Genève

«Elle nous a appris que même dans les pires moments il y a de l’espoir»

27.01.2025 18h57 Delphine Palma

holocauste

Elle n’avait même pas 15 ans lorsqu’elle a découvert l’horreur des camps. Ruth Fayon n’est plus là aujourd’hui pour témoigner, mais cette survivante d’Auschwitz et de Bergen-Belsen n’a jamais cessé de transmettre pour lutter contre l’oubli. Ses enfants sont désormais le relais de sa mémoire. Son fils Luc témoigne. 

71503. Ce numéro, tatoué sur l'avant-bras de sa mère, Luc Fayon ne peut l’oublier. Pendant, longtemps, il a été la seule trace qui le reliait au passé de Ruth Fayon, sa maman rescapée à 17 ans des camps de la mort. «Avec mon frère et ma sœur, nous avons très vite su que quelque chose s’était passé, mais nous n'en parlions pas, glisse Luc. Il y a avait comme une gêne, car même nous, les enfants, nous n’osions pas poser de questions. Elle restait notre mère.»

Témoigner inlassablement

Et puis un jour, grâce à l’intervention du professeur d’histoire de son frère Sam, un certain Manuel Tornare, devenu ensuite maire de Genève, il a su. Ruth s’est mise à parler, à témoigner. 
«La première classe devant laquelle ma mère a parlé, c’est celle de Manuel Tornare. Et là, nous avons commencé a apprendre beaucoup de choses sur l’histoire de notre mère.»

L’histoire tragique de Ruth Fayon ressemble à celle de tant d’autres Juifs d’Europe de l’Est. Déportée dans le Ghetto de Theresienstadt avec sa famille, elle est transférée à Auschwitz, elle n’a que 15 ans, puis à Hambourg. C’est là où une garde SS la prend en photo avec sa sœur et sa mère. «C’est une SS qui a aidé ma mère et qui lui a donné ces photos. Elle les a gardées dans sa manche», raconte son fils.

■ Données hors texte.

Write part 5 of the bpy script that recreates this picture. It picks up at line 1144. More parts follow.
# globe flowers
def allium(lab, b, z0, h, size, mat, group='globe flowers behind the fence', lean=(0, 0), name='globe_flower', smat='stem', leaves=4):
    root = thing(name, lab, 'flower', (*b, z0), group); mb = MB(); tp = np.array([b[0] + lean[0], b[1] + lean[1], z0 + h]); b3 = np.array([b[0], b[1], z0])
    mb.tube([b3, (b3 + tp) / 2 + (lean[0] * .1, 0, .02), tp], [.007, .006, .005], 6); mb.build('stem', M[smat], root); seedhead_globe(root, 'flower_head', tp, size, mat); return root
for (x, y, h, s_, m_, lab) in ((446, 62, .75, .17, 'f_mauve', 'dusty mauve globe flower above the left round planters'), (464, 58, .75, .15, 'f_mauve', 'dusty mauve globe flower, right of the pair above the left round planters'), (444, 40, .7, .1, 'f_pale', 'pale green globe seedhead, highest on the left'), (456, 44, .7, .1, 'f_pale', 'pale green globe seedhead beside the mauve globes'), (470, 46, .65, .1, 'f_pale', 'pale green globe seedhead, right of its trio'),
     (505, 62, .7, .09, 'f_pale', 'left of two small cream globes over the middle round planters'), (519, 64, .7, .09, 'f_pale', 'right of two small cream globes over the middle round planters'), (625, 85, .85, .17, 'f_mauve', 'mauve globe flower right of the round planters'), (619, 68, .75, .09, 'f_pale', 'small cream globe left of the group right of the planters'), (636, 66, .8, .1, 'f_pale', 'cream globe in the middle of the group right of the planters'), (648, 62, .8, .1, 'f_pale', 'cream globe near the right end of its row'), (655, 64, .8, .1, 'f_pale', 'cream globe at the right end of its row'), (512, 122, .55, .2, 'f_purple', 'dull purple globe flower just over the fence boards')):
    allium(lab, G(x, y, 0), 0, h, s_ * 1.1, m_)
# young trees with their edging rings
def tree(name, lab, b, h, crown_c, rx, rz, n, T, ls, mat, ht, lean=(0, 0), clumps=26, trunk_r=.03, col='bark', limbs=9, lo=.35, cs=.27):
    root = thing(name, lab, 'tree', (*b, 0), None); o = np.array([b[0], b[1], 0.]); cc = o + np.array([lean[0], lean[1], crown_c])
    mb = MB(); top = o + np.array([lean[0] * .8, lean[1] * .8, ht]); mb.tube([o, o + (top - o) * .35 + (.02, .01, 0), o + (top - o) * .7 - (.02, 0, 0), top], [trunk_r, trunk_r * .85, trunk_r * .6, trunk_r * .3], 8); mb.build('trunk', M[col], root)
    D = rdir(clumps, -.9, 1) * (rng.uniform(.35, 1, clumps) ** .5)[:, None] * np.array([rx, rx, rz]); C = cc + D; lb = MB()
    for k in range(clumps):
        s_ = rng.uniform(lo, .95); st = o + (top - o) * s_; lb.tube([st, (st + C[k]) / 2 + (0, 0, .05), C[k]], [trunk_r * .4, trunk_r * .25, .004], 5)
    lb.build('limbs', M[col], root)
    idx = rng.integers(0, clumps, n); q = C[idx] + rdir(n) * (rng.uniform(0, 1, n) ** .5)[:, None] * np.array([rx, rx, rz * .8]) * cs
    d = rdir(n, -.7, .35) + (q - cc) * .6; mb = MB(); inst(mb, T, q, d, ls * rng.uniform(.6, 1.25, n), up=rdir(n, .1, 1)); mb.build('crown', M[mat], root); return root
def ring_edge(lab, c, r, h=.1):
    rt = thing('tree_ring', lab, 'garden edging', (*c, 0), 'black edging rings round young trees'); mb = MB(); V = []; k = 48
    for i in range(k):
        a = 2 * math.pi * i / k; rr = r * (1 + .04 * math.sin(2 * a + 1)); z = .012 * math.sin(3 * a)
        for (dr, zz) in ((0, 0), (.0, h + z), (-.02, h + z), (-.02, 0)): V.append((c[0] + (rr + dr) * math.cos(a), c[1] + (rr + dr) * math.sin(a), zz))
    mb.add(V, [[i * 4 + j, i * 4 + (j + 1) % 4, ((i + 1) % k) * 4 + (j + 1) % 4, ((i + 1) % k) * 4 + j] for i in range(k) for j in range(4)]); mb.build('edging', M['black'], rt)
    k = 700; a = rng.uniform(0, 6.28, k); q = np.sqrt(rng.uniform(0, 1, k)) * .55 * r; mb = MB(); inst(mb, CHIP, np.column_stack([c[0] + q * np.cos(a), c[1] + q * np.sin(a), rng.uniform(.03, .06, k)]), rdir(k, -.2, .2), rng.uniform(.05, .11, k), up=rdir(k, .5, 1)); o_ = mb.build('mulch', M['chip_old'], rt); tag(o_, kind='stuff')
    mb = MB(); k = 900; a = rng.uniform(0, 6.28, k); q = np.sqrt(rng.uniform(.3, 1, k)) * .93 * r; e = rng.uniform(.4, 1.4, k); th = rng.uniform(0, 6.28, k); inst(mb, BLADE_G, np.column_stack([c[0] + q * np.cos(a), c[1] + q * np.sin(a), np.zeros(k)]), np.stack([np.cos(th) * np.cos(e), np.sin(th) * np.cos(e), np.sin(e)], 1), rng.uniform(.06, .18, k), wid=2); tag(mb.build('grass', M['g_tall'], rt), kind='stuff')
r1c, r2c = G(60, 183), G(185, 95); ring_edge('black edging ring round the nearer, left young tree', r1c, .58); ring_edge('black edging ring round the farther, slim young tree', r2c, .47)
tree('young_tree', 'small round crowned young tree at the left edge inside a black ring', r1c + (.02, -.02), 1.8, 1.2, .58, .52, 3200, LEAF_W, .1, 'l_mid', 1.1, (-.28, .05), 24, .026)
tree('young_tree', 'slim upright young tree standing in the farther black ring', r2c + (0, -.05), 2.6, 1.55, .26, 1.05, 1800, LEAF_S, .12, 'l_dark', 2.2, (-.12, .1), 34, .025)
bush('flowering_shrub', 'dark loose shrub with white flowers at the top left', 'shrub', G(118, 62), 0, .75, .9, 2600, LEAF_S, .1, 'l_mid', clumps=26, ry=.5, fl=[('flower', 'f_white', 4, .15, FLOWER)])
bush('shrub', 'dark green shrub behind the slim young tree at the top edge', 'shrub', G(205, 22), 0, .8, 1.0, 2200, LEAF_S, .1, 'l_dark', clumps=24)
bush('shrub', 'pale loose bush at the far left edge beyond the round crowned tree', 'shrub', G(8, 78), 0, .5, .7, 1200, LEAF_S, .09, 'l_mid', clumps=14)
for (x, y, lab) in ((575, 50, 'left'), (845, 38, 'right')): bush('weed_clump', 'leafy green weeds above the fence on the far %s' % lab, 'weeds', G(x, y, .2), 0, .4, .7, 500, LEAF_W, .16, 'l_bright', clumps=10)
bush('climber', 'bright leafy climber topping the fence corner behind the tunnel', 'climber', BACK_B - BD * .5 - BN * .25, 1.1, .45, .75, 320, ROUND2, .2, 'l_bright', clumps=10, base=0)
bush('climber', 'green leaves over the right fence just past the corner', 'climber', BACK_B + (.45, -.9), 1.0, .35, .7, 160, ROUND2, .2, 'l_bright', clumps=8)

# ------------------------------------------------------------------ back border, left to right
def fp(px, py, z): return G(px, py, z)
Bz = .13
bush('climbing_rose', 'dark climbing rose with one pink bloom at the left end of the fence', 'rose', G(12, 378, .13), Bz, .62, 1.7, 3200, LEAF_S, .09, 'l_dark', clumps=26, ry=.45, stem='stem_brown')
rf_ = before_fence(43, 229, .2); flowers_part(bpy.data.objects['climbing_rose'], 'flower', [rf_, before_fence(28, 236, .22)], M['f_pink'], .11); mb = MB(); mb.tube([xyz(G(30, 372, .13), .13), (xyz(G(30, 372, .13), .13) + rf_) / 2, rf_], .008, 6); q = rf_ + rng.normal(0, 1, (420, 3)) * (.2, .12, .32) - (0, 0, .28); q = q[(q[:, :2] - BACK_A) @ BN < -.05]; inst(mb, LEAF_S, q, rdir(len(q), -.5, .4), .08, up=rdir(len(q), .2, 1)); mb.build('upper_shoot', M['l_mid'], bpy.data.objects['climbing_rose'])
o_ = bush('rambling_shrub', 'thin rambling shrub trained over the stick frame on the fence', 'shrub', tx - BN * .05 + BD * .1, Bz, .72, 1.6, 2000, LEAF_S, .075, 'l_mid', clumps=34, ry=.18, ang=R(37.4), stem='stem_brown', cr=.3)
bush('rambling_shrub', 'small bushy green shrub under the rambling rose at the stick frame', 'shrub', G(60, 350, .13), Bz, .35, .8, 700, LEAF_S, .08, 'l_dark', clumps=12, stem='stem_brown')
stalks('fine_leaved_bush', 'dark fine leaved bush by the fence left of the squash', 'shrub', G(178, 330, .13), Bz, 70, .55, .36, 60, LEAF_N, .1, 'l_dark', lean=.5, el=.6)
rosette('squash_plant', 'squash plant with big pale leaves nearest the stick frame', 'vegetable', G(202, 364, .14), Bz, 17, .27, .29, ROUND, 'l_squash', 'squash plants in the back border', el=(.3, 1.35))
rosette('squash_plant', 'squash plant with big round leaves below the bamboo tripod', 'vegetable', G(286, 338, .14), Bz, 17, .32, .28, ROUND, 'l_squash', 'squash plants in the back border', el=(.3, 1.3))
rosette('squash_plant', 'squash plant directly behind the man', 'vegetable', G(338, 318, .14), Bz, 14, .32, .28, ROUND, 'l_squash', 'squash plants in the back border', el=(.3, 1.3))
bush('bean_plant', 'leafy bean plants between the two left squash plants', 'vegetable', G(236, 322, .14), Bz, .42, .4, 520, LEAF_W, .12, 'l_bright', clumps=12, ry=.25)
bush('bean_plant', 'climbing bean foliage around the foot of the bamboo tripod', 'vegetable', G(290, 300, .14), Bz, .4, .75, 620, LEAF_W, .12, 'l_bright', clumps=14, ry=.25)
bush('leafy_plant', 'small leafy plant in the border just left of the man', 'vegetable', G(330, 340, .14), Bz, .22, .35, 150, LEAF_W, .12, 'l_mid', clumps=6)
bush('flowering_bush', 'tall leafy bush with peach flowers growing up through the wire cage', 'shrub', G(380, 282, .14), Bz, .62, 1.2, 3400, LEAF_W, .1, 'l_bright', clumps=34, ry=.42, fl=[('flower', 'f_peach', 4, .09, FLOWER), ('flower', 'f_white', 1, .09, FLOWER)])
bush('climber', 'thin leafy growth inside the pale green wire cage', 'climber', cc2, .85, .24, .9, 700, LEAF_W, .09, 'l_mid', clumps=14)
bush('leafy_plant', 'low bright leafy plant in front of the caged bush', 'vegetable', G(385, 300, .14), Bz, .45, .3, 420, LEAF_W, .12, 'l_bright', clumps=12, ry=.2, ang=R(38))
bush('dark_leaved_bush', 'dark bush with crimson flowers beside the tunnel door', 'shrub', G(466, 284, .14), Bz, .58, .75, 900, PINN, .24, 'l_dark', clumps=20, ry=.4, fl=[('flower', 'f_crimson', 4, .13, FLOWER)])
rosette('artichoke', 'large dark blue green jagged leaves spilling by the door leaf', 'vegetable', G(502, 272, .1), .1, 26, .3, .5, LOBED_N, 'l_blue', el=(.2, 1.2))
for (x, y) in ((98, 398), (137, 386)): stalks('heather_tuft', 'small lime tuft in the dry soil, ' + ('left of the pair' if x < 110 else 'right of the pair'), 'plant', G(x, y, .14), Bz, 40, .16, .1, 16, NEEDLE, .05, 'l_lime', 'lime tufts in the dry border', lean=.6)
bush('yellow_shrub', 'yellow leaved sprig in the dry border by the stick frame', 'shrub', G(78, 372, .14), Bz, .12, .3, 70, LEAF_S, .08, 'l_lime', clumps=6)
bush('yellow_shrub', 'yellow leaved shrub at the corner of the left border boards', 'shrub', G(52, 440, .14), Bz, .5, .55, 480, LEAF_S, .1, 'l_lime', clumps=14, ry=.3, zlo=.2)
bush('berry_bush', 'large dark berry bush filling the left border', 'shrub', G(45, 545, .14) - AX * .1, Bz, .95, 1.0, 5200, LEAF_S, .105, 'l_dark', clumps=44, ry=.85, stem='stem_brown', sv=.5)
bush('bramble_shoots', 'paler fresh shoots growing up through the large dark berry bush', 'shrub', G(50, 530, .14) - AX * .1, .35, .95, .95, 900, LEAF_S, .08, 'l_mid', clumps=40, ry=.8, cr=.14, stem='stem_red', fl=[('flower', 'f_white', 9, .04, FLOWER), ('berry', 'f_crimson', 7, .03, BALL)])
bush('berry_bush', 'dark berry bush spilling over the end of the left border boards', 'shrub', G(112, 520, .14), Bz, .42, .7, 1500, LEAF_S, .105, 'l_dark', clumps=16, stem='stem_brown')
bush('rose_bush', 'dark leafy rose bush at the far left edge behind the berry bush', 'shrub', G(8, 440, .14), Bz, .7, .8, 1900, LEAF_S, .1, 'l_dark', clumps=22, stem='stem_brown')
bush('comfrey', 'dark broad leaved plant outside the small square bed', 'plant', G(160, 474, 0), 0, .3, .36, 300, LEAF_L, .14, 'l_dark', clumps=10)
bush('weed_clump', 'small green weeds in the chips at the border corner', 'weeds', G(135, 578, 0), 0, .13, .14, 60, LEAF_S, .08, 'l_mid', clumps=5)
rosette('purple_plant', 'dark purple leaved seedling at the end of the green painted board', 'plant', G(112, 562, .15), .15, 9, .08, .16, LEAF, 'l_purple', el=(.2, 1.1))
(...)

Libérée au printemps 1945, il lui a fallu 30 ans pour arriver à témoigner. Dans les écoles, à la télévision, dans ses écrits, Ruth Fayon a ensuite consacré sa vie à lutter contre l’antisémitisme et l’oubli. 

Luc Fayon se souvient.«Lorsque que je suis allée à Auschwitz avec ma mère, elle m’a pris par le bras devant les baraquements et m’a dit: «Tu vois mon fils, ils ne m’ont pas eu. Je suis là avec toi". Elle nous a appris que la vie avançait.»

Place Ruth Fayon

Vendredi dernier, le Grand Conseil a accepté à l’unanimité de donner à la place de la Petite-Fusterie le nom de Ruth Fayon. Un immense honneur et tout un symbole pour ses enfants. «J’aimerais que cette place soit un hommage pour toutes ces femmes, comme ma mère, qui se sont battues contre l’oubli. Beaucoup de femmes le méritent», réagit Luc Fayon. 

Ruth Fayon est décédée à l’âge de 80 ans, en 2010. En Suisse, il ne reste aujourd’hui qu’environ 300 survivants des camps nazis.